__Dataset content__:
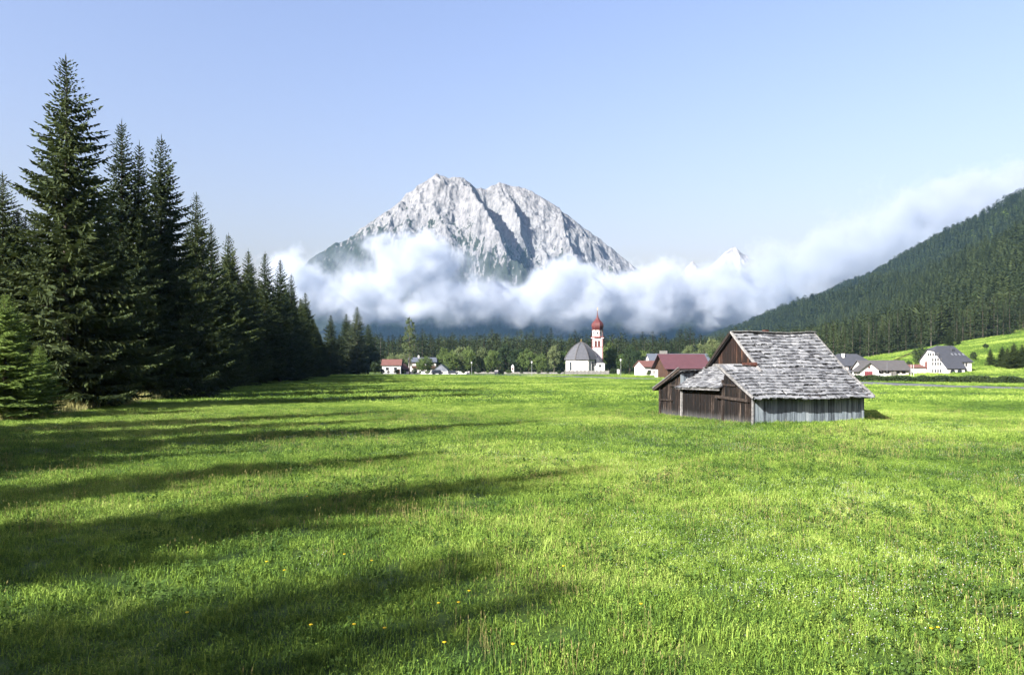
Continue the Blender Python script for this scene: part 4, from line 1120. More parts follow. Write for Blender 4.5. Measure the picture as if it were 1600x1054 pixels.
# parked cars
M['dark_paint'] = simple_mat('dark_car_paint', (0.02, 0.022, 0.028), 0.25, 0.6, 0.1)
M['tyre'] = simple_mat('tyre_rubber', (0.015, 0.015, 0.015), 0.9, 0.2, 0.1)
def car(px_, Y, rz, label, van=False):
    x = at(px_, Y); o = empty('parked_car', (x, Y, gz(x, Y) + .12), rz); tag(o, label, 'car', 'parked cars')
    pr = [(-2.1, .35), (2.1, .35), (2.15, .75), (1.9, .92), (1.1, 1.0), (.5, 1.48), (-1.3, 1.5), (-2.0, 1.0), (-2.15, .7)]
    if van: pr = [(-2.2, .35), (2.2, .35), (2.2, .95), (1.5, 1.15), (1.0, 1.75), (-2.0, 1.8), (-2.2, 1.2)]
    mb = MB(); l = [(a, -.85 + (.12 if b > 1.2 else 0), b) for a, b in pr]; r = [(a, .85 - (.12 if b > 1.2 else 0), b) for a, b in pr]
    mb.poly(l); mb.poly(r[::-1])
    for i in range(len(l)): j = (i + 1) % len(l); mb.poly([l[i], r[i], r[j], l[j]])
    mb.build('body', M['dark_paint'], o)
    zt = 1.66 if van else 1.40
    for sy in (-1, 1): part(o, 'side_window', 'glass', lambda m: m.hexa([(-1.5, sy * .86, 1.02), (.75, sy * .86, 1.02), (.75, sy * .84, 1.02), (-1.5, sy * .84, 1.02), (-1.2, sy * .78, zt), (.4, sy * .78, zt), (.4, sy * .74, zt), (-1.2, sy * .74, zt)]))
    for wx in (-1.35, 1.35):
        for sy in (-1, 1):
            w = part(o, 'wheel', 'tyre', lambda m: m.tube([(wx, sy * .68, .32), (wx, sy * .90, .32)], [.33, .33], 12))
            part(w, 'rim', 'metal', lambda m: m.tube([(wx, sy * .88, .32), (wx, sy * .915, .32)], [.2, .2], 10))
    for sy in (-.6, .6): part(o, 'headlight', 'white_wall', lambda m: m.box(2.10, 2.17, sy - .15, sy + .15, .68, .8))
car(683, 306, math.radians(28), 'dark car, leftmost of the three cars parked by the road', True)
car(708, 309, math.radians(8), 'dark car parked in the middle, before the white garden wall')
car(780, 296, math.radians(60), 'dark car alone, left of the street lamp near the church', True)

# small standing things
o = empty('wayside_shrine', (at(801, 352), 352, 0)); tag(o, 'small white wayside shrine between dark trees behind the churchyard wall', 'shrine')
part(o, 'pillar', 'white_wall', lambda m: m.box(-.6, .6, -.5, .5, -.1, 3.0)); part(o, 'niche', 'louvre', lambda m: m.box(-.35, .35, -.53, -.505, 1.7, 2.6))
part(o, 'shrine_roof', 'white_wall', lambda m: m.lathe([(1.0, 3.0), (.05, 4.2)], 4, (0, 0), math.pi / 4))
o = empty('notice_board', (at(966, 275), 275, 0), 0); tag(o, 'white notice board beside the street lamp right of the church', 'sign')
part(o, 'board', 'white_wall', lambda m: m.box(-.42, .42, -.05, .05, .7, 2.3)); part(o, 'post', 'metal', lambda m: m.box(-.06, .06, .06, .16, -.1, 2.2))
vt('B', 2, 874, 577.5, 312, 'small round dark bush before the left corner of the church', M['dark_leaf'], name='bush', h=1.9)

# fence on the slope meadow
f0, f1 = np.array([at(1366, 268), 268.]), np.array([at(1432, 352), 352.])
fo = empty('meadow_fence', (f0[0], f0[1], 0)); tag(fo, 'dark wooden fence climbing the slope meadow', 'fence')
NF = 26
for k in range(NF + 1):
    p = f0 + (f1 - f0) * k / NF; z = gz(*p); q = p - f0
    part(fo, 'fence_post', 'dark_wood', lambda m: m.bar((q[0], q[1], z - .2), (q[0], q[1], z + 1.2), .16, .16, (0, 1, 0)))
    if k < NF:
        p2 = f0 + (f1 - f0) * (k + 1) / NF; z2 = gz(*p2); q2 = p2 - f0
        for h in (.45, .95): part(fo, 'fence_rail', 'dark_wood', lambda m: m.bar((q[0], q[1], z + h), (q2[0], q2[1], z2 + h), .10, .16))

# ------------------------------------------------------------------ mountain beyond the valley
RIDGES = [  # polylines of (picture column, picture row, distance), side slope
    ([(420, 470, 7600), (490, 405, 7750), (545, 371, 7850), (600, 331, 7950), (640, 300, 8000), (668, 281, 8000), (685, 268, 8000)], .95),
    ([(685, 268, 8000), (700, 274, 8030), (722, 277, 8060), (745, 291, 8150), (760, 292, 8200), (790, 288, 8250), (816, 292, 8250), (842, 306, 8200), (890, 340, 8150), (950, 385, 8080), (985, 411, 8050), (1040, 455, 8000), (1100, 500, 7900)], 1.0),
    ([(715, 277, 8050), (735, 302, 7560), (752, 332, 7260), (772, 362, 7020), (795, 396, 6800), (840, 432, 6600), (880, 480, 6300)], 1.45),
    ([(685, 268, 8000), (680, 310, 7750), (668, 345, 7500), (690, 385, 7100), (740, 425, 6800), (770, 470, 6400)], .95),
    ([(640, 300, 8000), (625, 345, 7600), (605, 390, 7200), (585, 450, 6700)], .95),
    ([(580, 345, 7900), (555, 395, 7450), (530, 440, 7000), (515, 500, 6400)], .95),
    ([(785, 289, 8250), (798, 312, 7960), (804, 336, 7700), (812, 372, 7450)], 1.6),
    ([(842, 306, 8200), (850, 345, 7900), (845, 385, 7600), (850, 430, 7200), (870, 470, 6800)], 1.1),
    ([(868, 325, 8170), (880, 346, 7820), (892, 375, 7500), (905, 430, 7000)], 1.5),
    ([(930, 370, 8100), (945, 400, 7850), (955, 440, 7500)], 1.1),
]
def mountain_z(x, y):
    z = np.interp(y, [3060, 4300, 5200, 6200, 7600, 9500], [8, 130, 330, 560, 700, 500]) * np.interp(x, [-3600, -2400, 1200, 2800, 4200], [.4, 1, 1, .45, .3])
    z = z + 60 * (fbm(x / 700, y / 700, 4, 9) - .5) * sstep(y, 3400, 4600)
    wx = x + 90 * (fbm(x / 260, y / 260, 3, 31) - .5); wy = y + 90 * (fbm(x / 260, y / 260, 3, 47) - .5)
    best = np.full(x.shape, -1e9)
    for pl, s in RIDGES:
        pts = [np.array(P(*q)) for q in pl]
        for a, b in zip(pts[:-1], pts[1:]):
            ab = b[:2] - a[:2]; t = np.clip(((wx - a[0]) * ab[0] + (wy - a[1]) * ab[1]) / (ab @ ab), 0, 1)
            d = np.hypot(wx - a[0] - ab[0] * t, wy - a[1] - ab[1] * t)
            best = np.maximum(best, a[2] + (b[2] - a[2]) * t - s * d)
    hi = sstep(best, 350, 700)
    rug = 290 * (ridged(x / 420 + .3 * y / 420, y / 620, 5, 61, .55) - .62) + 95 * (ridged(x / 95, y / 170, 4, 77, .6) - .6)
    crest = np.full(x.shape, 1e9)
    for pl, s in RIDGES[:2]:
        pts = [np.array(P(*q)) for q in pl]
        for a, b in zip(pts[:-1], pts[1:]):
            ab = b[:2] - a[:2]; t = np.clip(((x - a[0]) * ab[0] + (y - a[1]) * ab[1]) / (ab @ ab), 0, 1)
            crest = np.minimum(crest, np.hypot(x - a[0] - ab[0] * t, y - a[1] - ab[1] * t))
    best = best + rug * hi * (.30 + .70 * sstep(crest, 30, 300))
    return np.maximum(z, best)

m_, N = new_mat('mountain_rock')
pos = N.n('ShaderNodeNewGeometry').outputs['Position']; nrm = N.n('ShaderNodeNewGeometry').outputs['Normal']
pz = N.n('ShaderNodeSeparateXYZ', {0: pos}).outputs[2]; nz_ = N.n('ShaderNodeSeparateXYZ', {0: nrm}).outputs[2]
px_n = N.n('ShaderNodeSeparateXYZ', {0: pos}).outputs[0]
st = N.n('ShaderNodeVectorMath', {0: pos, 1: (1.0, .6, .35)}, operation='MULTIPLY').outputs[0]
big = N.noise(pos, .0032, 6, .62); fine = N.noise(st, .026, 8, .74); streak = N.noise(N.n('ShaderNodeVectorMath', {0: pos, 1: (.020, .008, .0025)}, operation='MULTIPLY').outputs[0], 1.0, 5, .6)
rock = N.ramp(fine, [(.34, (.042, .045, .050)), (.43, (.098, .101, .106)), (.54, (.145, .148, .152)), (.68, (.20, .202, .205))])
rock = N.mix(N.sm(streak, .5, .75), rock, (.20, .202, .205, 1))
g = N.math('ADD', N.math('MULTIPLY', N.math('SUBTRACT', big, .5), 1100.0), N.math('MULTIPLY', N.math('SUBTRACT', fine, .5), 1700.0))
g = N.math('ADD', g, N.math('MULTIPLY', N.math('SUBTRACT', streak, .5), 1900.0))
g = N.math('ADD', g, N.math('MULTIPLY', px_n, -.26))
green = N.sm(N.math('SUBTRACT', 960.0, N.math('SUBTRACT', pz, g)), -25, 30)
low = N.sm(pz, 760, 420)
green = N.math('MAXIMUM', green, low)
gcol = N.ramp(fine, [(.3, (.009, .014, .011)), (.7, (.024, .031, .022))])
rdg = N.n('ShaderNodeTexNoise', {'Vector': st, 'Scale': .0075, 'Detail': 9.0, 'Roughness': .62}, noise_type='RIDGED_MULTIFRACTAL').outputs[0]
hgt = N.math('ADD', N.math('MULTIPLY', rdg, .8), N.math('MULTIPLY', fine, .5))
surface(N, N.mix(green, rock, gcol), .95, .1, bump=hgt, bstr=1.0, bdist=55)
M['mountain'] = m_
def dense_axis(lo, hi, a, b, n_in, n_out):
    return np.unique(np.concatenate([np.linspace(lo, a, n_out), np.linspace(a, b, n_in), np.linspace(b, hi, n_out)]))
mtn = mesh_obj('mountain', grid_mesh('mountain', dense_axis(-4800, 4800, -2250, 1650, 460, 60), dense_axis(3062, 9600, 6300, 8350, 300, 60), mountain_z), M['mountain'])
for p_ in (): pass
tag(mtn, 'pale grey rocky mountain with dark shrub patches and two summits', kind='structure')

def cone_range(name, label, ridges, x0, x1, y0, y1, n, mat, base=0.0):
    def zf(x, y):
        best = np.full(x.shape, base)
        wx = x + 80 * (fbm(x / 200, y / 200, 3, 131) - .5)
        for pl, s in ridges:
            pts = [np.array(P(*q)) for q in pl]
            for a, b in zip(pts[:-1], pts[1:]):
                ab = b[:2] - a[:2]; t = np.clip(((wx - a[0]) * ab[0] + (y - a[1]) * ab[1]) / (ab @ ab), 0, 1)
                d = np.hypot(wx - a[0] - ab[0] * t, y - a[1] - ab[1] * t)
                best = np.maximum(best, a[2] + (b[2] - a[2]) * t - s * d)
        return best + 130 * (ridged(x / 260, y / 300, 5, 91, .6) - .62)
    return tag(mesh_obj(name, grid_mesh(name, np.linspace(x0, x1, n), np.linspace(y0, y1, n), zf), mat), label, kind='structure')
m_, N = new_mat('far_rock')
fp = N.n('ShaderNodeNewGeometry').outputs['Position']
fn = N.noise(N.n('ShaderNodeVectorMath', {0: fp, 1: (1.0, 1.0, .4)}, operation='MULTIPLY').outputs[0], .011, 8, .7)
surface(N, N.ramp(fn, [(.36, (.09, .095, .105)), (.5, (.19, .195, .205)), (.66, (.28, .284, .29))]), .95, .1, bump=fn, bstr=1.0, bdist=60)
M['pale_rock'] = m_
cone_range('far_peaks', 'small white peaks rising out of the cloud right of the mountain',
    [([(1040, 470, 11000), (1075, 425, 11000), (1084, 408, 11000), (1096, 430, 11000), (1120, 412, 11000), (1132, 397, 11000), (1140, 390, 11000), (1150, 386, 11000), (1158, 394, 11000), (1168, 398, 11000), (1178, 412, 11000), (1225, 470, 11000)], 1.1), ([(1150, 386, 11000), (1160, 430, 10500), (1170, 480, 10000)], 1.1), ([(1136, 394, 11000), (1120, 450, 10400)], 1.1)],
    1400, 4600, 9700, 11900, 170, M['pale_rock'], 400)

wood('mountain_foot_forest', (-1500, 1500), (3080, 5300), 17, lambda x, y: (x / y > -.24) & (x / y < .24), TINY, 'blue hazed forest on the mountain foot below the cloud', 8, (.8, 1.2), mountain_z)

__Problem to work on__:
Gather all lines with the string "picture" from the data.

__Worked solution__:
Continue the Blender Python script for this scene: part 4, from line 1120. More parts follow. Write for Blender 4.5. Measure the picture as if it were 1600x1054 pixels.
RIDGES = [  # polylines of (picture column, picture row, distance), side slope